Ana Karina diz que, de acordo com o decreto sobre a proteção de dados, ninguém deve usar os dados de outrem sem que a pessoa autorize. A advogada foi constituída procuradora do irmão e vai fazer a denúncia para exigir os seus direitos. "E ele, como não deu autorização para que os seus dados fossem utilizados, requer pelo menos que a CNE explique porque é que o fez e responsabilize quem o fez", adianta.
Queixa no Tribunal Constitucional
Se nada acontecer, a advogada acha que o ministro da Administração do Território, Marcy Lopes, deve pedir a sua demissão publicamente.
Por seu lado, segundo revelou Ulika Franco, o grupo de cidadãos angolanos signatários da "Petição Pública pela Regularização dos Cadernos Eleitorais" já entregue em Luanda à CNE, tem apoio jurídico assegurado para apresentar reclamação junto do Tribunal Constitucional.

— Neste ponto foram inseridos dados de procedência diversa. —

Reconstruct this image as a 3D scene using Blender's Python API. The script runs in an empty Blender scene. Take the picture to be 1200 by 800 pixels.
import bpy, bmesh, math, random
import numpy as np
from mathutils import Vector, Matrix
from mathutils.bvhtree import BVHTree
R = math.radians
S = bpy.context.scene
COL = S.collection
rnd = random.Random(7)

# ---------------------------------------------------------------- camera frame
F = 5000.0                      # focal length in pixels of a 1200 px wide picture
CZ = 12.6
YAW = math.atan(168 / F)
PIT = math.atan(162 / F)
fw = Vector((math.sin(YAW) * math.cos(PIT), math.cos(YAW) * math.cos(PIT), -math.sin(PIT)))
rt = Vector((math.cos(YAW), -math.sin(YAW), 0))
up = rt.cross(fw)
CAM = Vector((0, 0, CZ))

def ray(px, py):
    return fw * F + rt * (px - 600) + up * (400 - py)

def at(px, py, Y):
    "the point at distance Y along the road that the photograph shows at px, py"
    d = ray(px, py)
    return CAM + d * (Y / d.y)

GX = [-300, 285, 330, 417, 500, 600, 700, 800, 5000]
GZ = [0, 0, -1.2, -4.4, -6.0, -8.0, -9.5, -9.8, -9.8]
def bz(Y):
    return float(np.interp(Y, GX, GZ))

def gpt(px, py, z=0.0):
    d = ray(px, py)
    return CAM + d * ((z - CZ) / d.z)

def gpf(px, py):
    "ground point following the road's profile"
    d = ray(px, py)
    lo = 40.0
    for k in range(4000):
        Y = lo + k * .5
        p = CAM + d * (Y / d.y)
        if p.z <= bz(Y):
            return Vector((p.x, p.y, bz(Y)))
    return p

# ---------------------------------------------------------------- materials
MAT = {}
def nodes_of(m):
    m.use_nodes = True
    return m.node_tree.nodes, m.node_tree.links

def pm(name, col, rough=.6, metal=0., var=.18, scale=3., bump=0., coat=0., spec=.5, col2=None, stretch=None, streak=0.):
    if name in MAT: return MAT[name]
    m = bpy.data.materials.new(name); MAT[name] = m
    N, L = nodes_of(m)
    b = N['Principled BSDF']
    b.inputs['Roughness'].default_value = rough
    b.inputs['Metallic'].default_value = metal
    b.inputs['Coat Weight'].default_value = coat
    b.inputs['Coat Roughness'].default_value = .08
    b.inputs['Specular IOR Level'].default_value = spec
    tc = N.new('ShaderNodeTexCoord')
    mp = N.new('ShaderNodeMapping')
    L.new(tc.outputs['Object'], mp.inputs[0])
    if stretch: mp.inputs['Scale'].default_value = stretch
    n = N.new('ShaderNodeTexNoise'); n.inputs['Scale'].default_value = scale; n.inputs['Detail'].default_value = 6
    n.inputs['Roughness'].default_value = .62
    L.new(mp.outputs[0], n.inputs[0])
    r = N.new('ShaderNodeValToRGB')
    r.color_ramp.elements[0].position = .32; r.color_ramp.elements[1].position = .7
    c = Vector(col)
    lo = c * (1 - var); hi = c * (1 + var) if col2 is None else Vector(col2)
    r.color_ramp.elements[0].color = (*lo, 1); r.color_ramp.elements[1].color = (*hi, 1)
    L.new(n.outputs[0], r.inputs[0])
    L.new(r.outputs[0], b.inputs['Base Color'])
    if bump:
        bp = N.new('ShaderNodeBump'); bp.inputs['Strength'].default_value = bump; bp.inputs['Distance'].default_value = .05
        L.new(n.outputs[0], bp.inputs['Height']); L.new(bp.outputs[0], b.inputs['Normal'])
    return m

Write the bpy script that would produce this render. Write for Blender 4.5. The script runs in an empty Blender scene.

"Neste momento, estamos já a trabalhar com o nosso patrono jurídico, que é um angolano, professor universitário devidamente credenciado pela Ordem dos Advogados de Angola, e que será responsável pela redação das alegações que iremos apresentar junto do Tribunal Constitucional no sentido de ver reposta a legalidade, em consonância com a lei 36/11, que é a lei que rege a organização e o funcionamento das eleições gerais", explica.